Theaster Gates designs the Serpentine Pavilion 2022
The Serpentine Pavilion is one of the most prestigious of all art/architecture crossover commissions. This year, it has been designed by Chicago artist/urban planner Theaster Gates, with architectural support from Adjaye Associates
The Serpentine Gallery took up residence in a former 1930s tea pavilion designed by James Gray West in Kensington Gardens, near Hyde Park, London, in 1970.
Every year since 2000, the Gallery has commissioned an international architect or studio to design a summer pavilion to be erected on the lawn in front of the gallery, which is freely accessible between June and October.
The list of commissioned architects reads like a design aristocracy Who’s Who: Zaha Hadid, Daniel Libeskind, Toyo Ito, Oscar Niemeyer, Alvaro Siza and Eduardo Souto de Mora, Rem Koolhaas, Olafur Eliasson, Frank Gehry, SANAA, Jean Nouvel, Peter Zumthor... That list could just as well be the honour roll of the Pritzker Prize, rather than the chronology of those first commissions. Some creations, such as Sou Fujimoto’s “cloud”/architectural garden (2013), live on in the collective imagination well beyond the installation’s ephemeral, three-month duration.
Adopting an increasingly polycentric and global geographic approach, in recent years the Serpentine’s Artistic Director Hans Ulrich Obrist has commissioned emerging talent rather than established names. Last year, the pavilion was designed by South African Sumaya Vally, founder of Counterspace; the year before, it was Frida Escobedo and Diébédo Francis Kéré.
This year, the choice falls on Theaster Gates, a Chicago artist and urban planner whose profile perfectly fits the hybrid, constantly-shifting intersection between design and art typical of the Serpentine’s pavilions.

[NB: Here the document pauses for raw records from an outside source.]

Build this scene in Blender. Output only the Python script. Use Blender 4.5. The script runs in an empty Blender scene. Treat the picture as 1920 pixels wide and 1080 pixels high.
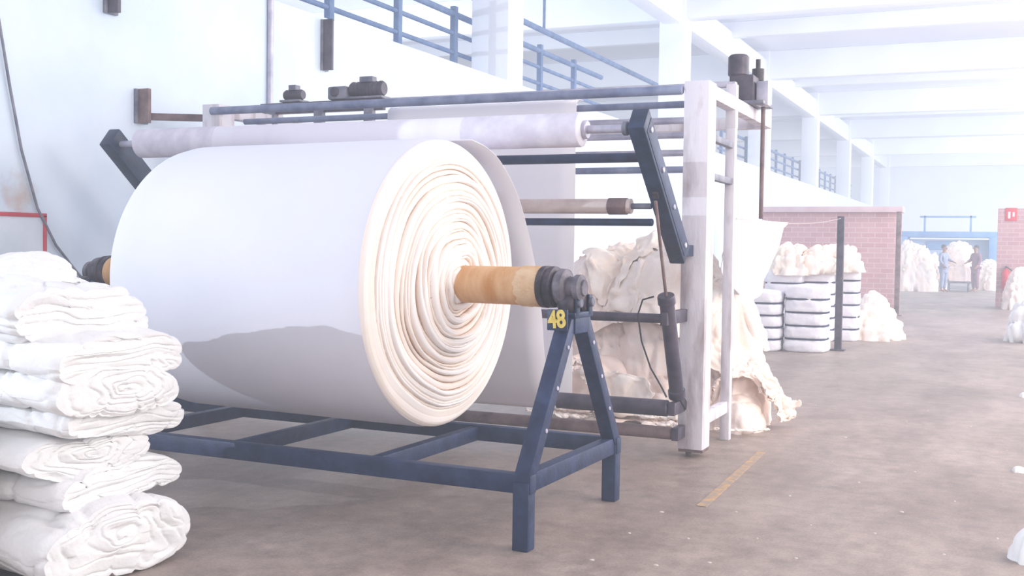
import bpy, bmesh, math, random
from mathutils import Vector, Matrix, noise
random.seed(7)
D = bpy.data
COL = bpy.context.scene.collection
R_ = math.radians
PI = math.pi
V = Vector

# ------------------------------------------------------------------ camera
F = 2080.0
CAM = V((0, 0, 1.5))
RM = Matrix.Rotation(R_(24), 3, 'Z') @ Matrix.Rotation(R_(90 - 2.2), 3, 'X') @ Matrix.Rotation(R_(0.8), 3, 'Z')
cd = D.cameras.new('camera'); cd.sensor_width = 36; cd.lens = F / 1920 * 36; cd.clip_end = 400
cam = D.objects.new('camera', cd); COL.objects.link(cam)
cam.matrix_world = Matrix.Translation(CAM) @ RM.to_4x4()
bpy.context.scene.camera = cam
def P(px, py, X=None, Y=None, Z=None):
    d = RM @ V(((px - 960) / F, -(py - 540) / F, -1))
    if X is not None: t = (X - CAM.x) / d.x
    elif Y is not None: t = (Y - CAM.y) / d.y
    else: t = (Z - CAM.z) / d.z
    return CAM + d * t

# ------------------------------------------------------------------ materials
def lin(c):
    r = []
    for v in c:
        v /= 255
        r.append(v / 12.92 if v <= .04045 else ((v + .055) / 1.055) ** 2.4)
    return (*r, 1)
def mat(name, c1, c2=None, scale=6, rough=.7, bump=.0, bscale=60, metal=0, stretch=(1, 1, 1), lo=.35, hi=.65, detail=5, spec=.4):
    m = D.materials.new(name); m.use_nodes = True
    nt = m.node_tree; N = nt.nodes; L = nt.links
    b = N['Principled BSDF']; b.inputs['Roughness'].default_value = rough; b.inputs['Metallic'].default_value = metal
    b.inputs['Specular IOR Level'].default_value = .1 if rough >= .85 else spec
    tc = N.new('ShaderNodeTexCoord'); mp = N.new('ShaderNodeMapping'); mp.inputs['Scale'].default_value = stretch
    L.new(tc.outputs['Object'], mp.inputs['Vector'])
    n = N.new('ShaderNodeTexNoise'); n.inputs['Scale'].default_value = scale; n.inputs['Detail'].default_value = detail
    L.new(mp.outputs['Vector'], n.inputs['Vector'])
    cr = N.new('ShaderNodeValToRGB')
    cr.color_ramp.elements[0].position = lo; cr.color_ramp.elements[1].position = hi
    cr.color_ramp.elements[0].color = lin(c1); cr.color_ramp.elements[1].color = lin(c2 or c1)
    L.new(n.outputs['Fac'], cr.inputs['Fac']); L.new(cr.outputs['Color'], b.inputs['Base Color'])
    if bump:
        n2 = N.new('ShaderNodeTexNoise'); n2.inputs['Scale'].default_value = bscale; n2.inputs['Detail'].default_value = 4
        L.new(mp.outputs['Vector'], n2.inputs['Vector'])
        bp = N.new('ShaderNodeBump'); bp.inputs['Strength'].default_value = bump; bp.inputs['Distance'].default_value = .02
        L.new(n2.outputs['Fac'], bp.inputs['Height']); L.new(bp.outputs['Normal'], b.inputs['Normal'])
    return m
M = {}
M['wall'] = mat('wall_paint', (218, 233, 248), (229, 241, 251), 1.2, .85, .15, 12)
M['white_paint'] = mat('white_concrete', (237, 242, 252), (245, 249, 254), .8, .85)
M['ceiling'] = mat('ceiling_paint', (234, 238, 251), (241, 244, 253), .5, .85)
M['blue'] = mat('navy_painted_steel', (22, 37, 72), (48, 65, 102), 9, .5, .12, 40, lo=.35, hi=.75)
M['blue_dark'] = mat('slate_blue_steel', (28, 43, 70), (44, 61, 92), 9, .45, .1, 40)
M['rail_blue'] = mat('blue_grey_rail', (84, 110, 150), (108, 132, 168), 4, .7)
M['pipe'] = mat('blue_grey_pipe', (106, 116, 148), (146, 154, 180), 6, .45)
M['steel'] = mat('pale_steel', (168, 168, 188), (202, 198, 212), 8, .35, 0, 60, .2)
M['darkpipe'] = mat('dark_roller', (58, 52, 68), (90, 80, 94), 8, .45)
M['cream_paint'] = mat('cream_frame_paint', (228, 223, 230), (172, 158, 160), 7, .6, .2, 30, 0, (1, 1, .28), .5, .72, 10)
M['rust'] = mat('rusty_steel', (104, 82, 84), (142, 120, 118), 7, .7, .15)
M['black'] = mat('black_rubber', (38, 34, 46), (82, 72, 82), 14, .5, .1)
M['grey'] = mat('grey_metal', (98, 100, 118), (140, 138, 150), 8, .45)
M['worn_hub'] = mat('worn_hub_metal', (72, 68, 82), (124, 116, 124), 12, .5, .15)
M['core'] = mat('orange_core', (208, 148, 90), (230, 188, 142), 4, .75, .3, 40, 0, (3, 1, 1), .35, .68)
M['core_wrap'] = mat('frayed_core_wrap', (216, 172, 124), (236, 208, 172), 7, .8, .35)
M['tape'] = mat('beige_tape', (214, 200, 194), (198, 180, 174), 10, .7)
M['roll_cloth'] = mat('roll_cloth', (229, 229, 239), (234, 233, 242), 1.5, .9, .06, 240)
M['sheet'] = mat('sheet_cloth', (242, 238, 245), (247, 245, 249), 2, .9)
M['press'] = mat('press_roller_cloth', (240, 237, 247), (232, 227, 240), 1.4, .9, .05, 60, 0, (2.2, .4, .4), .5, .68)
M['press_end'] = mat('press_roller_mesh', (216, 211, 225), (234, 230, 240), 7, .9, .2, 120, 0, (1.2, 1, 1), .35, .65)
M['cloth_white'] = mat('white_cloth', (240, 239, 239), (248, 248, 247), 4, .95, .2, 45)
M['cloth_cream'] = mat('cream_cloth', (253, 236, 221), (255, 246, 237), 3, .95, .2, 40)
M['cloth_pink'] = mat('pinkish_cloth', (253, 230, 217), (255, 242, 233), 3, .95, .2, 40)
M['cloth_grey'] = mat('white_bale_cloth', (238, 235, 242), (245, 242, 247), 5, .95, .3, 20)
M['red'] = mat('red_paint', (196, 52, 66), (210, 66, 80), 8, .5)
M['yellow'] = mat('yellow_paint', (214, 186, 70), (236, 212, 124), 30, .7, lo=.3, hi=.7)
M['board'] = mat('white_board', (216, 226, 236), (226, 234, 242), 4, .7)
M['ink'] = mat('black_ink', (40, 40, 46), (50, 50, 56), 8, .7)
M['line'] = mat('orange_floor_paint', (198, 160, 116), (164, 148, 134), 16, .8, 0, 60, 0, (1, 1, 1), .38, .56)
M['farblue'] = mat('pale_blue_machine', (104, 148, 196), (122, 164, 208), 2, .6)
M['farwhite'] = mat('pale_machine_panel', (176, 198, 224), (192, 212, 234), 2, .6)
M['skin'] = mat('skin', (150, 108, 92), (160, 116, 100), 8, .6)
M['hair'] = mat('hair', (50, 46, 54), (62, 56, 64), 20, .6)
M['shirt_blue'] = mat('grey_blue_clothes', (140, 150, 176), (154, 164, 188), 10, .9)
M['shirt_red'] = mat('maroon_clothes', (136, 102, 120), (148, 114, 130), 10, .9)
M['strap'] = mat('dark_strap', (54, 56, 80), (70, 70, 94), 10, .8)
M['lint'] = mat('lint', (208, 196, 188), (222, 212, 204), 10, .95)

def brick_mat():
    m = D.materials.new('pink_brick'); m.use_nodes = True
    nt = m.node_tree; N = nt.nodes; L = nt.links; b = N['Principled BSDF']; b.inputs['Roughness'].default_value = .9
    tc = N.new('ShaderNodeTexCoord'); sx = N.new('ShaderNodeSeparateXYZ'); cx = N.new('ShaderNodeCombineXYZ')
    L.new(tc.outputs['Object'], sx.inputs[0])
    ad = N.new('ShaderNodeMath'); ad.operation = 'ADD'
    L.new(sx.outputs['X'], ad.inputs[0]); L.new(sx.outputs['Y'], ad.inputs[1])
    L.new(ad.outputs[0], cx.inputs['X']); L.new(sx.outputs['Z'], cx.inputs['Y'])
    br = N.new('ShaderNodeTexBrick'); L.new(cx.outputs[0], br.inputs['Vector'])
    br.inputs['Scale'].default_value = 1.0; br.inputs['Brick Width'].default_value = .3; br.inputs['Row Height'].default_value = .12
    br.inputs['Mortar Size'].default_value = .01
    br.inputs['Color1'].default_value = lin((188, 144, 146)); br.inputs['Color2'].default_value = lin((198, 158, 158)); br.inputs['Mortar'].default_value = lin((206, 176, 176))
    L.new(br.outputs['Color'], b.inputs['Base Color'])
    return m
M['brick'] = brick_mat()

def floor_mat():
    m = D.materials.new('worn_concrete'); m.use_nodes = True
    nt = m.node_tree; N = nt.nodes; L = nt.links; b = N['Principled BSDF']
    b.inputs['Specular IOR Level'].default_value = .45
    tc = N.new('ShaderNodeTexCoord')
    def nz(s, d, st=(1, 1, 1)):
        mp = N.new('ShaderNodeMapping'); mp.inputs['Scale'].default_value = st
        L.new(tc.outputs['Object'], mp.inputs['Vector'])
        n = N.new('ShaderNodeTexNoise'); n.inputs['Scale'].default_value = s; n.inputs['Detail'].default_value = d; n.inputs['Roughness'].default_value = .65
        L.new(mp.outputs['Vector'], n.inputs['Vector']); return n
    def ramp(src, p0, c0, p1, c1):
        r = N.new('ShaderNodeValToRGB'); r.color_ramp.elements[0].position = p0; r.color_ramp.elements[1].position = p1
        r.color_ramp.elements[0].color = c0; r.color_ramp.elements[1].color = c1
        L.new(src, r.inputs['Fac']); return r
    def mul(a, b_, f, mode='MULTIPLY'):
        mx = N.new('ShaderNodeMix'); mx.data_type = 'RGBA'; mx.blend_type = mode; mx.inputs[0].default_value = f
        L.new(a, mx.inputs[6]); L.new(b_, mx.inputs[7]); return mx.outputs[2]
    a = nz(.8, 10, (1.3, .7, 1)); c = nz(9, 9); g = nz(70, 4); d = nz(1.4, 9, (1.5, .5, 1)); k = nz(3.6, 9)
    base = ramp(a.outputs['Fac'], .3, lin((157, 140, 131)), .7, lin((190, 173, 163)))
    st = ramp(c.outputs['Fac'], .3, (.64, .63, .62, 1), .68, (1.08, 1.07, 1.06, 1))
    gr = ramp(g.outputs['Fac'], .3, (.72, .72, .72, 1), .7, (1.12, 1.12, 1.12, 1))
    dk = ramp(d.outputs['Fac'], .4, (.5, .47, .45, 1), .58, (1, 1, 1, 1))
    sp = ramp(k.outputs['Fac'], .34, (.58, .56, .54, 1), .5, (1, 1, 1, 1))
    x = mul(base.outputs['Color'], st.outputs['Color'], .78); x = mul(x, gr.outputs['Color'], .8); x = mul(x, dk.outputs['Color'], .36); x = mul(x, sp.outputs['Color'], .36)
    L.new(x, b.inputs['Base Color'])
    rr = N.new('ShaderNodeMapRange'); rr.inputs[3].default_value = .38; rr.inputs[4].default_value = .6
    L.new(c.outputs['Fac'], rr.inputs[0]); L.new(rr.outputs[0], b.inputs['Roughness'])
    bp = N.new('ShaderNodeBump'); bp.inputs['Strength'].default_value = .14; bp.inputs['Distance'].default_value = .01
    L.new(c.outputs['Fac'], bp.inputs['Height']); L.new(bp.outputs['Normal'], b.inputs['Normal'])
    return m
M['floor'] = floor_mat()

def edges_mat():
    m = D.materials.new('wound_cloth_edges'); m.use_nodes = True
    nt = m.node_tree; N = nt.nodes; L = nt.links; b = N['Principled BSDF']; b.inputs['Roughness'].default_value = .95; b.inputs['Specular IOR Level'].default_value = .1
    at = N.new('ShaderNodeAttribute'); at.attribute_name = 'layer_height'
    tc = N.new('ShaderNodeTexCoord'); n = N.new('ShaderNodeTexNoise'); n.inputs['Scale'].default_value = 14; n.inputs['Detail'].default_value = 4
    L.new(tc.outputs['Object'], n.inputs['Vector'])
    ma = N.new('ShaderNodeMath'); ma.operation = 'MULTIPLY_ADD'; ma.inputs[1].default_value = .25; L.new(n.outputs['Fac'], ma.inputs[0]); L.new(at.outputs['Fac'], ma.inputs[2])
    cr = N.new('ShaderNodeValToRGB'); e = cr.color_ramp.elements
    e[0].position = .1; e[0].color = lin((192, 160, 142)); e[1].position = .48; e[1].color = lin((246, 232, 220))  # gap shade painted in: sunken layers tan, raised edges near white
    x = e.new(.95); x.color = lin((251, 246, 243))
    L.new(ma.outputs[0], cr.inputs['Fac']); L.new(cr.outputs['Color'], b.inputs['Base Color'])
    return m
M['edges'] = edges_mat()

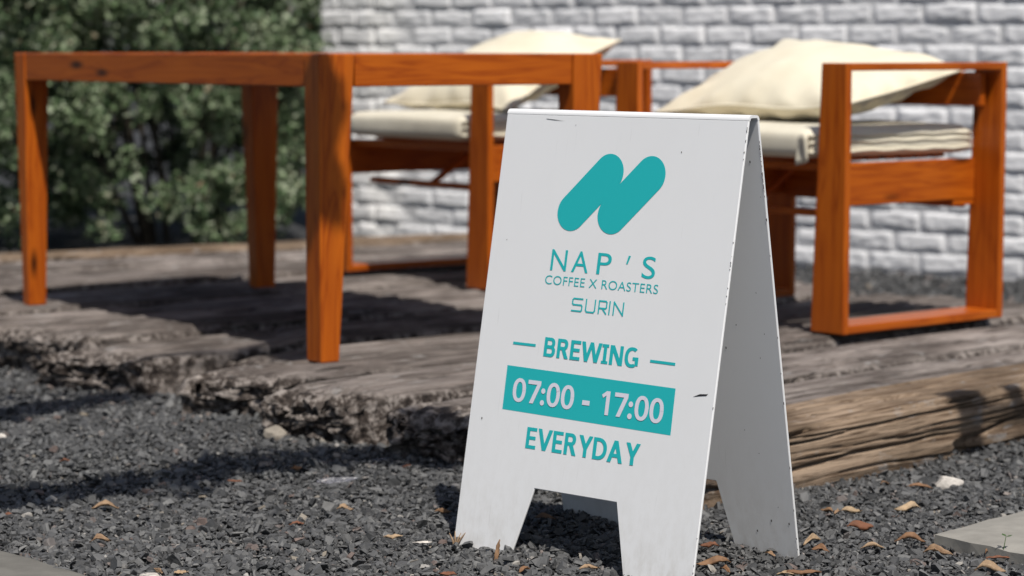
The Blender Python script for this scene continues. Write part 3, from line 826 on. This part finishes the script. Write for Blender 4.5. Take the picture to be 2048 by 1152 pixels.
bold_line('bold teal word for the opening hours heading', [('B', .1501, .1752, .3835, .4158), ('R', .1793, .2051, .3835, .4158), ('E', .2084, .2302, .3835, .4160), ('W', .2322, .2762, .3837, .4163), ('I', .2765, .2905, .3842, .4165), ('N', .2935, .3215, .3845, .4168), ('G', .3255, .3545, .3843, .4174)], .0070, .0054, M_TEAL, .0005)
flat('rule', [[(.0798, .3971), (.1308, .3971), (.1308, .4016), (.0798, .4016)]], M_TEAL, .0005)
flat('rule', [[(.3788, .4010), (.4305, .4015), (.4305, .4061), (.3788, .4055)]], M_TEAL, .0005)
flat('hours_band', [[(.0730, .4379), (.4370, .4422), (.4382, .5175), (.0736, .5129)]], M_TEAL, .0002)
bold_line('pale opening hours on the teal band', [('0', .0925, .1216, .4572, .4975), ('7', .1256, .1541, .4580, .4968), (':', .1560, .1652, .4693, .4982), ('0', .1693, .1978, .4580, .4983), ('0', .2007, .2291, .4586, .4986), ('-', .2478, .2637, .4800, .4878),
           ('1', .2882, .3054, .4602, .4994), ('7', .3155, .3437, .4604, .4994), (':', .3458, .3552, .4719, .5008), ('0', .3593, .3879, .4606, .5008), ('0', .3902, .4188, .4610, .5014)], .0076, .0062, M_LILAC, .0007)
bold_line('bold teal word below the hours band', [('E', .1355, .1578, .5366, .5722), ('V', .1606, .1928, .5366, .5722), ('E', .1944, .2165, .5366, .5725), ('R', .2204, .2475, .5368, .5728), ('Y', .2508, .2812, .5370, .5728), ('D', .2826, .3122, .5372, .5731), ('A', .3140, .3468, .5380, .5738), ('Y', .3512, .3815, .5380, .5738)], .0074, .0058, M_TEAL, .0005)
# scratches and chips
flat('scratch', [[(.0915, .0148), (.110, .0161), (.1345, .0180), (.110, .0171), (.0925, .0157)]], M_DARK, .0005)
flat('scratch', [[(.4734, .4520), (.487, .4462), (.500, .4452), (.503, .4440), (.500, .4478), (.485, .4498)]], M_DARK, .0005)
sp = []
for k in range(11):
    u, v = (random.uniform(.01, SW-.01), random.uniform(.02, .73))
    if .07 < u < .44 and v > .08: continue
    r = random.choice([.0006, .0007, .0008, .0012]); a = random.uniform(0, 3)
    if random.random() < .15: r = .0018
    sp.append([(u+r*math.cos(a+i*1.26)*(1.6 if i == 0 else .8), v+r*1.3*math.sin(a+i*1.26)) for i in range(5)])
ED = []
for k in range(26):
    v = random.choice([random.uniform(.01, .06), random.uniform(.2, .3), random.uniform(.0, .75), random.uniform(.65, .75)])
    s = random.choice([0, 1, 1]); x = SW if s else 0; d = -1 if s else 1
    w_ = random.uniform(.0006, .0022); h_ = random.uniform(.001, .005)
    ED.append([(x, v), (x+d*w_, v+h_*.3), (x+d*w_*.6, v+h_*.8), (x, v+h_)])
flat('paint_chip', sp+ED, M_RUST, .0006)['kind'] = 'stuff'
spb = []
for k in range(34):
    u, v = (random.uniform(.30, SW-.004), random.uniform(.03, .74))
    r = random.choice([.0006, .0008, .0011, .0017]); a = random.uniform(0, 3)
    spb.append([(u+r*math.cos(a+i*1.26)*.8, v+r*1.5*math.sin(a+i*1.26)) for i in range(5)])
for k in range(26):
    v = random.uniform(.02, .12) if k < 14 else random.uniform(.1, .75)
    w_ = random.uniform(.0008, .0028); h_ = random.uniform(.002, .007)
    spb.append([(SW, v), (SW-w_, v+h_*.3), (SW-w_*.7, v+h_*.8), (SW, v+h_)])
flat('paint_chip', spb, M_RUST, TH+.0005, back)['kind'] = 'stuff'

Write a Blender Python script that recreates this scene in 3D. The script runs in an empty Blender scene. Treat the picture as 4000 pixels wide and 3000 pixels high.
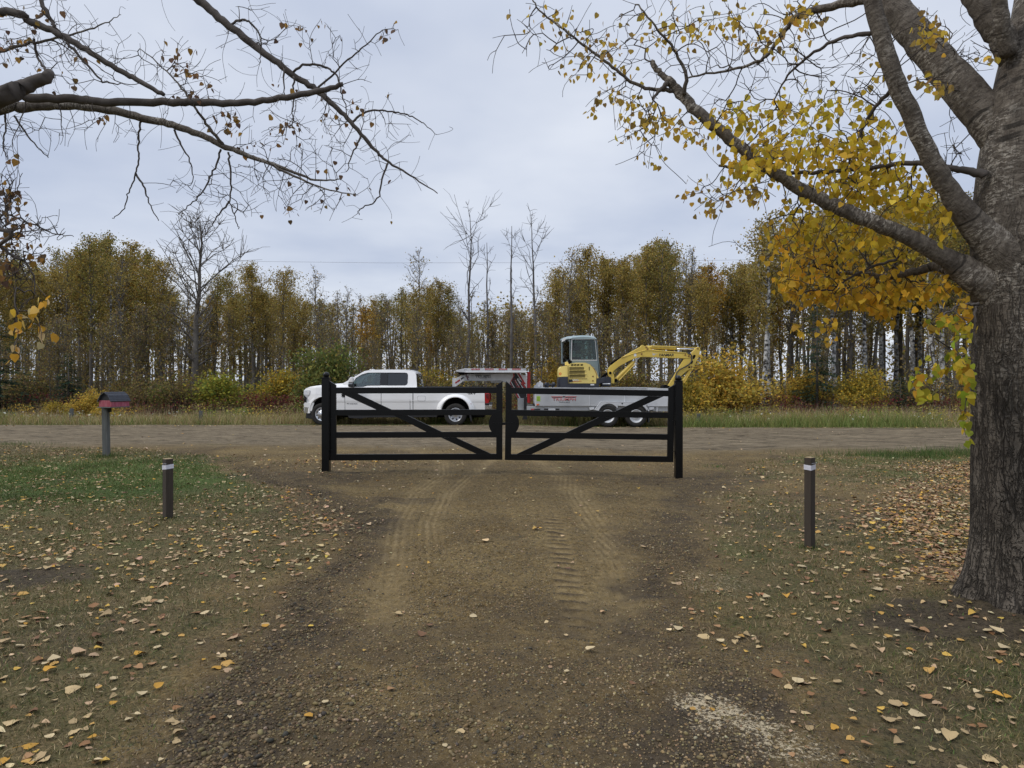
import bpy, bmesh, math, random
import numpy as np
from mathutils import Vector, Matrix
from mathutils.geometry import tessellate_polygon

scene = bpy.context.scene
C = scene.collection
R = math.radians
# ------------------------------------------------------------------ camera
FPX, CXP, HYP, CAMH = 2750.0, 2000.0, 1484.0, 1.6      # focal length in photo pixels, centre column, horizon row, eye height
cam_d = bpy.data.cameras.new("camera")
cam = bpy.data.objects.new("camera", cam_d)
C.objects.link(cam)
cam.location = (0, 0, CAMH)
cam.rotation_euler = (R(90), 0, 0)
cam_d.sensor_width = 36.0
cam_d.lens = 36.0 * FPX / 4000.0
cam_d.shift_y = -(1500.0 - HYP) / 4000.0
cam_d.clip_start = 0.05
cam_d.clip_end = 3000.0
scene.camera = cam
# ------------------------------------------------------------------ overcast sky
SUN_EL, SUN_AZ = 46.0, 248.0
world = bpy.data.worlds.new("World")
scene.world = world
world.use_nodes = True
nt = world.node_tree
nt.nodes.clear()
def N(t, **kw):
    n = nt.nodes.new(t)
    for k, v in kw.items():
        setattr(n, k, v)
    return n
out = N('ShaderNodeOutputWorld'); bg = N('ShaderNodeBackground')
sky = N('ShaderNodeTexSky', sky_type='NISHITA', sun_disc=False, sun_elevation=R(SUN_EL), sun_rotation=R(SUN_AZ))
tc = N('ShaderNodeTexCoord'); sep = N('ShaderNodeSeparateXYZ')
nt.links.new(tc.outputs['Generated'], sep.inputs[0])
def M2(op, a, b=None, c=None):
    n = N('ShaderNodeMath', operation=op)
    for i, v in enumerate((a, b, c)):
        if v is None: continue
        if isinstance(v, (int, float)): n.inputs[i].default_value = v
        else: nt.links.new(v, n.inputs[i])
    return n.outputs[0]
zz = M2('MAXIMUM', sep.outputs[2], 0.0)
den = M2('ADD', zz, 0.16)
comb = N('ShaderNodeCombineXYZ')
nt.links.new(M2('DIVIDE', sep.outputs[0], den), comb.inputs[0])
nt.links.new(M2('DIVIDE', sep.outputs[1], den), comb.inputs[1])
nz = N('ShaderNodeTexNoise'); nz.inputs['Scale'].default_value = 0.75; nz.inputs['Detail'].default_value = 5; nz.inputs['Roughness'].default_value = 0.5
nt.links.new(comb.outputs[0], nz.inputs['Vector'])
ramp = N('ShaderNodeValToRGB')
ramp.color_ramp.elements[0].position = 0.36; ramp.color_ramp.elements[0].color = (0.500, 0.560, 0.700, 1)
ramp.color_ramp.elements[1].position = 0.68; ramp.color_ramp.elements[1].color = (0.780, 0.820, 0.900, 1)
nt.links.new(nz.outputs[0], ramp.inputs[0])
# an overcast dome is brighter overhead
zen = N('ShaderNodeMapRange', interpolation_type='SMOOTHSTEP')
zen.inputs['From Min'].default_value = 0.42; zen.inputs['From Max'].default_value = 1.0
zen.inputs['To Min'].default_value = 1.0; zen.inputs['To Max'].default_value = 2.2
nt.links.new(sep.outputs[2], zen.inputs['Value'])
sc1 = N('ShaderNodeVectorMath', operation='SCALE'); nt.links.new(ramp.outputs[0], sc1.inputs[0]); nt.links.new(zen.outputs[0], sc1.inputs['Scale'])
sc2 = N('ShaderNodeVectorMath', operation='SCALE'); nt.links.new(sky.outputs[0], sc2.inputs[0]); sc2.inputs['Scale'].default_value = 0.10
mix = N('ShaderNodeMixRGB'); mix.inputs[0].default_value = 0.90
nt.links.new(sc2.outputs[0], mix.inputs[1]); nt.links.new(sc1.outputs[0], mix.inputs[2])
nt.links.new(mix.outputs[0], bg.inputs[0]); bg.inputs[1].default_value = 1.0
nt.links.new(bg.outputs[0], out.inputs[0])
sun_d = bpy.data.lights.new("sun", 'SUN')
sun_d.energy = 1.5; sun_d.angle = R(10); sun_d.color = (1.0, 0.94, 0.85)
sun = bpy.data.objects.new("sun", sun_d); C.objects.link(sun)
sun.rotation_euler = (R(90 - SUN_EL), 0, R(-(SUN_AZ - 180)))
sun.location = (0, -10, 20)
vs = scene.view_settings
scene.display_settings.display_device = 'sRGB'
vs.view_transform = 'Standard'; vs.look = 'None'; vs.exposure = 0.12; vs.gamma = 1.0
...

Gates is a sculptor, ceramicist and performer, a theorist and an activist. He has exhibited or made performances everywhere (from Documenta 13 to the Haus der Kunst in Munich, the Palais de Tokyo and the Prada Foundation). Above all, through the Rebuild Foundation he is involved in recovering abandoned spaces for marginalized African American and other communities. Gates’ artistic work explores the concept of “Black space”, which he describes as a “formal exercise defined by collective desire, artistic agency, and the tactics of a pragmatist.”
Black space is as physical as it is cultural, as may be seen from his works “Plantation Lullabies” (2017), a collection of 4000 pieces of what the artist defines as “negrobilia” (coins, figurines, sheet music, etc.), or “Black Vessel”, staged at the Gagosian gallery in New York in 2020, centring on the overlapping themes of manual labour and maternal love, or the project to transform the Liverpool docks where, together with the Asif Khan Studio, David Adyaje and Mariam Kamara, Gates is creating an International Museum of Slavery to add to this urban space the previously removed history of slavery and trafficking that, after starting in the colonies, ended up on the docks of Britain’s cities.
Consistent with its designer’s practice (starting from his name), the Serpentine Pavilion 2022 is called “Black Chapel”. The adjective evokes a determination of identity; the noun refers to a function, and even more to an evocative sphere. The design’s geographic definition is more hybrid: it is inspired by Stoke-on-Trent furnaces and almost entirely wooden workmanship, paying homage to the English manufacturing tradition. The artist also signals his roots in Chicago, the city where he was born and lives, literally transporting elements from it into the structure, such as a bell from the abandoned church of San Lorenzo on the South Side of Chicago, an area of ghettos, poverty, segregation and crime, where the population is 93% African American.
The “chapel” element refers to the more generic sphere of secular and trans-denominational spirituality, with illustrious antecedents in contemporary art up to and including the Rothko Chapel in Houston. Its circular shape and elliptical oculus to let in natural light shows an affinity with the Pantheon.
Gates explains the concept: “The name (...) Black Chapel also suggests that in these times there could be a space where one could rest from the pressures of the day and spend time in quietude. I have always wanted to build spaces that consider the power of sound and music as a healing mechanism and emotive force that allows people to enter a space of deep reflection and/or deep participation”.
The pavilion has been erected with architectural support from Adjaye Associates. It is open to the public from 10 June to 16 October.